Copy out every line that contains "Write".

(Records with scene code)
================

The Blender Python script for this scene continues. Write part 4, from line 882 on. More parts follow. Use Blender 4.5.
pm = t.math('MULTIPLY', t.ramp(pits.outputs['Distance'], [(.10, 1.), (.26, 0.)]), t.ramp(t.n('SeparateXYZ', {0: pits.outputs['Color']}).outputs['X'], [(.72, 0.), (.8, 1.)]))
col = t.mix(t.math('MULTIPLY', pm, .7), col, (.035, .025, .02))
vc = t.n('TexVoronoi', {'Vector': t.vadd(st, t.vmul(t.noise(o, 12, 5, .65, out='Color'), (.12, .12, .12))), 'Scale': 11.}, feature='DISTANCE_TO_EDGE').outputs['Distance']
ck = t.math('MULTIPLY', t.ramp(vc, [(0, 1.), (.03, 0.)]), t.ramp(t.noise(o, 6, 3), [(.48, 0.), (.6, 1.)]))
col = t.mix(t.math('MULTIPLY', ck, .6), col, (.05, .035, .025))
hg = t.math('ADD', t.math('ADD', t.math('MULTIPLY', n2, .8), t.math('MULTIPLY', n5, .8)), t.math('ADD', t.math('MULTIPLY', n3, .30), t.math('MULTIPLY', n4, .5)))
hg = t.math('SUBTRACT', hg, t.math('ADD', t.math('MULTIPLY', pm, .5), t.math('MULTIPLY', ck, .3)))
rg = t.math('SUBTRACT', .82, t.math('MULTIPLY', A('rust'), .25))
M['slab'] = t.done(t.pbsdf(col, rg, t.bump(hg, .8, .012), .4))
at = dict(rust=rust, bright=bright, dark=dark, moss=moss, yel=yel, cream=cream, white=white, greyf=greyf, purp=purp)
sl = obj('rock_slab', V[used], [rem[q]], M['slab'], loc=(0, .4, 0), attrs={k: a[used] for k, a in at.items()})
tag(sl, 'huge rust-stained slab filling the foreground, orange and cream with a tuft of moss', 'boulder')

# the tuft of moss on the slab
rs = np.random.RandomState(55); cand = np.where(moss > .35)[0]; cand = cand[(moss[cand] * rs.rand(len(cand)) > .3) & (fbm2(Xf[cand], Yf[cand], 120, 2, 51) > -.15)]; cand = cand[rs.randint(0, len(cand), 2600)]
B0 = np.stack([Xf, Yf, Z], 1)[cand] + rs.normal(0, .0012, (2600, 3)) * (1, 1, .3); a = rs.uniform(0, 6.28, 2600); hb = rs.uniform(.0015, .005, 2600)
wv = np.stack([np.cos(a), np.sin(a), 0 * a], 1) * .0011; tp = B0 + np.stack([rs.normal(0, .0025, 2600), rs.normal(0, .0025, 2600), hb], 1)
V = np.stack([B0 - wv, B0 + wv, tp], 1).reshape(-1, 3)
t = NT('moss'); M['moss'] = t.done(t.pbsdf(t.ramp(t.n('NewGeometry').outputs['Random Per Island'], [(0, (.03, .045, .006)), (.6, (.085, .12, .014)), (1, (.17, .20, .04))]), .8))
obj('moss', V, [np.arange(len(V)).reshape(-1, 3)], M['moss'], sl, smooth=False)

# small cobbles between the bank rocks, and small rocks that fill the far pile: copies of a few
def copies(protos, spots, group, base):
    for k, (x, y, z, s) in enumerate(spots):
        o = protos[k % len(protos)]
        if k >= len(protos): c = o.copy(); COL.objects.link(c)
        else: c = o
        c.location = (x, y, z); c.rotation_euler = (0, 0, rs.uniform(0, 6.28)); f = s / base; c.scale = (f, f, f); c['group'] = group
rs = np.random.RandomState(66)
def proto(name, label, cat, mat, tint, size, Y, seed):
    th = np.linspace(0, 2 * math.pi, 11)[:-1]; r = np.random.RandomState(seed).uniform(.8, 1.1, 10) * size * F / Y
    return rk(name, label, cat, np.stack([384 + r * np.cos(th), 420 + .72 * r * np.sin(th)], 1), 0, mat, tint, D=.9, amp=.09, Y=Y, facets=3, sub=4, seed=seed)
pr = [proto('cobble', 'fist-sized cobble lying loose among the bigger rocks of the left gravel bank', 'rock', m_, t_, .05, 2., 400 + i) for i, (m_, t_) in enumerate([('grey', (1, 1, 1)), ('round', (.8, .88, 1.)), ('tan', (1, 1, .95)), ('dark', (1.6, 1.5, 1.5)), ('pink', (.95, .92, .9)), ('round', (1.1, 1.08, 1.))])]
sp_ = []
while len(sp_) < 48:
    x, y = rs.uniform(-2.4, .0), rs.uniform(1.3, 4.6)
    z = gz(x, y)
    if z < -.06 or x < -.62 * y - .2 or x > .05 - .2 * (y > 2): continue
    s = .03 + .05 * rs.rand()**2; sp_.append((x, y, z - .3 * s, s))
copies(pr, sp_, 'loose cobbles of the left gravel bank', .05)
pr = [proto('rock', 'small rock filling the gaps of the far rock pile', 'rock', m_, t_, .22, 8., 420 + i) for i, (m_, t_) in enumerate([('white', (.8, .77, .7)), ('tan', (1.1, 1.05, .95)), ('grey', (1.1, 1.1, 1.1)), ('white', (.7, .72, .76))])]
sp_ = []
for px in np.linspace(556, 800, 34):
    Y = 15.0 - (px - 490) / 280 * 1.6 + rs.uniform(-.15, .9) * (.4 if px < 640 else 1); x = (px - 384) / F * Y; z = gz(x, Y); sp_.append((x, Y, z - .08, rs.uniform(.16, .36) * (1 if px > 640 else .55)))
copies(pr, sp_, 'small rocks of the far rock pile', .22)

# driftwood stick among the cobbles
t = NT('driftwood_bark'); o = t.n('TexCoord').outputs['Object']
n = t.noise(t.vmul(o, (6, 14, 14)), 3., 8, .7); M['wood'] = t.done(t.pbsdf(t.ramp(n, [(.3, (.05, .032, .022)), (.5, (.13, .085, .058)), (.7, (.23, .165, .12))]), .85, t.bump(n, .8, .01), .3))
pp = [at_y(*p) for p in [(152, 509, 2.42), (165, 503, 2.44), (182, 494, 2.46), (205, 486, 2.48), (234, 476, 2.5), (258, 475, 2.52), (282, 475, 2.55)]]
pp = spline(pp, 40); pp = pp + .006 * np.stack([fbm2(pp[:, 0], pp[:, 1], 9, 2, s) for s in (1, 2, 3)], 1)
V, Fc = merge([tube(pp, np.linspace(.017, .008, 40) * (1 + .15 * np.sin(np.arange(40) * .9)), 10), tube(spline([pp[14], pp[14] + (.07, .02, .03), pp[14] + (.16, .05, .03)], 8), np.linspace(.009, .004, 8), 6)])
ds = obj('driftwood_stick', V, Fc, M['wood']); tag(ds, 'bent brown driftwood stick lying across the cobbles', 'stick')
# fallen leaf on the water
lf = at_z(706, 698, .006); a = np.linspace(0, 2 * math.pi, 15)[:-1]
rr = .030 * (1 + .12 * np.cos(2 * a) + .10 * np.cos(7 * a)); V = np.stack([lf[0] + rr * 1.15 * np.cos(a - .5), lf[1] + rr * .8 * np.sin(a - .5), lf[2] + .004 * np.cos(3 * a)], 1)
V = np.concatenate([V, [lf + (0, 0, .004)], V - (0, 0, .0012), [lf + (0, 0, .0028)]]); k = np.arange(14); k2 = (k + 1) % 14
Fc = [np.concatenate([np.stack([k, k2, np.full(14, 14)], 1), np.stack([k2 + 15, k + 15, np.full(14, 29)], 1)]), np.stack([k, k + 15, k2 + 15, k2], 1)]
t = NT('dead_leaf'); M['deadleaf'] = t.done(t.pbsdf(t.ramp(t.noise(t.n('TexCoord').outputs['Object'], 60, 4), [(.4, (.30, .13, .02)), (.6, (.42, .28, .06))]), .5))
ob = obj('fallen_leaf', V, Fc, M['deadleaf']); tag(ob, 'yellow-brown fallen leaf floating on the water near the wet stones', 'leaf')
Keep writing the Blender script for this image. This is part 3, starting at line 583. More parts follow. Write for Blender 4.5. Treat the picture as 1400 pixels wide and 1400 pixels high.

================

TASK OUTPUT:
The Blender Python script for this scene continues. Write part 4, from line 882 on. More parts follow. Use Blender 4.5.
Keep writing the Blender script for this image. This is part 3, starting at line 583. More parts follow. Write for Blender 4.5. Treat the picture as 1400 pixels wide and 1400 pixels high.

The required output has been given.